Но сейчас на политическую арену вышло новое поколение, которое более объективно смотрит на историю. Я, например, недавно получил письма от премьер-министра Биньямина Нетаниягу и министра иностранных дел Давида Леви, в которых отмечается моя персональная роль в создании Государства Израиль.
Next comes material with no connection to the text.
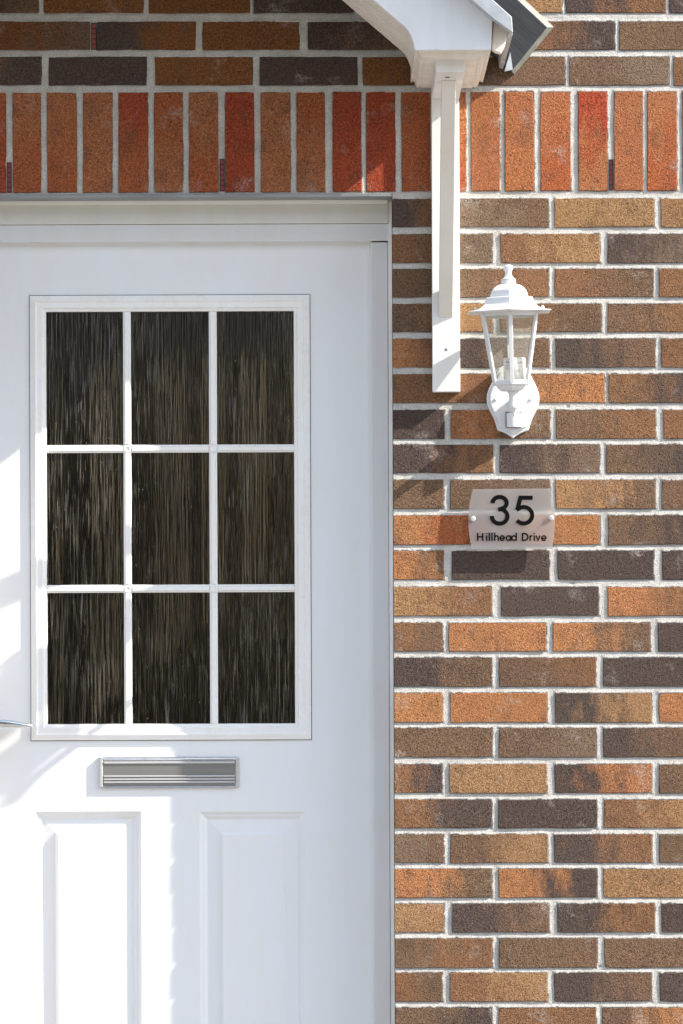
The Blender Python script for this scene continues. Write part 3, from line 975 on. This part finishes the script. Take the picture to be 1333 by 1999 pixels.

— Давайте еще раз вернемся в прошлое. Как сложилась ваша судьба по возвращении из США?
— В 1950 году я возглавил кафедру международных отношений КГУ и оставался на этом посту до 1982 года. Кстати, лекции всегда читал на украинском, что было весьма экзотично и вызывало много косых взглядов. Был председателем экспертной комиссии по высшему образованию, редактором журнала «Новая и новейшая история». Подготовил сотни аспирантов, десятки кандидатов наук, несколько докторов. Если говорить о самых известных моих студентах, то и прошлый, и нынешний министры иностранных дел Украины учились у меня (речь идет об Анатолии Зленко и Геннадии Удовенко, — М.Г.).

— В чем вы находили и находите душевный покой? В искусстве, литературе, музыке?
— В 12 лет я впервые прочитал «Войну и мир» и с тех пор перечитывал эту книгу несколько раз. Увлекался французскими, английскими и украинскими классиками. Правда, из иностранных языков свободно владею только английским, по-французски и испански лишь читаю. Мои предпочтения в музыке — Чайковский, Лысенко, люблю украинские народные песни. Когда был помоложе, занимался футболом, бегал, может быть, благодаря этому и разговариваю с вами сейчас.

— После развала Союза, многие заговорили о крушении идеалов, которым была отдана вся жизнь. Что для вас, человека, занимавшего не последнее место в системе, значили эти перемены?
— Находясь на службе в системе, я четыре раза был на волоске от смерти. Сказать, что это было малоприятное ощущение, — ничего не сказать. А молчать я не мог. В начале 1980-х я выступил против взяточничества в КГУ. Без взятки, даже прекрасно сдав экзамены, выше «тройки» абитуриенту на нашем факультете не светило. Однако стоило мне поднять этот вопрос, как оказалось, что замешаны все: и ректорат, и горком, и ЦК партии. В воздухе уже пахло расправой, но Громыко, знавший меня еще по Штатам, позвонил Щербицкому, и я лишился только кафедры. Одним из первых на Украине я подал заявление о выходе из партии. Через несколько дней из КПСС вышел Кравчук. Так что мои идеалы не в прошлом.